It's been a long while since I've written the amount of dialogue I've written these past three weeks, and despite the somewhat disturbing fact that I'm now starting to
dream dialogue - and believe me, you don't want to be doing that - it's going surprisingly smoothly. I've managed to get into the TLJ groove, style wise, and there's no question that
Dreamfall's original characters inhabit the same universe as their precursors.
It's all too easy, however, to go completely overboard when you're working with interesting and familiar characters. You want to dig into their lives, spend a while getting to know them, their history and quirks - and with returning characters, you want to fill in the details of the past decade - but the story also needs to move forward. You don't, for example, want to stop everything dead for a twenty-minute expository monologue. (Ahem.) There definitely needs to be a balance between idle chatter and that next bit of plot-related info. Momentum and pacing are key, especially in a thriller.
Yeah, about that. Thriller.
'Thriller' - or 'futuristic thriller', if you like - is how we've chosen to categorise and define
Dreamfall. It's not an easy game to pigeonhole in terms of genre, as the game mixes adventure, stealth action, 'puzzles', combat, story, and dialogue in what I believe to be a very unique fashion. We've struggled in the past to define the game within the limiting - and limited - framework of existing genres in order to more easily explain the game to publishers, the press, and the players. 'Adventure' doesn't do it full justice, particularly in the eyes of attention-deficient console gamers, nor does 'action-adventure'. Those definitions are, ironically enough, both too broad and too confining.

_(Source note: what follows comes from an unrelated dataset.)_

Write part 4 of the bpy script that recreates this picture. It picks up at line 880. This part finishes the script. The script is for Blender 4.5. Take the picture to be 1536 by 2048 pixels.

'Thriller', then, appears to encapsulate a lot of what we're attempting to accomplish with
Dreamfall, and this genre classification allows us some breathing space in terms of gameplay mechanics, which is
incredibly liberating. We're no longer bound by established conventions, and no one can claim that
Dreamfall's "not a true (pick your genre, any genre) game, 'cause they didn't do such-and-such". After all, why should games be categorised solely by mechanics, and not by story or emotion? And why shouldn't games be allowed the freedom and diversity of novels, films, and television, where conventions are often thrown to the wind, mixed together, reinvented? As a developing and evolving medium, games need more variety, and I hope that we are taking a small step in the right direction with this one.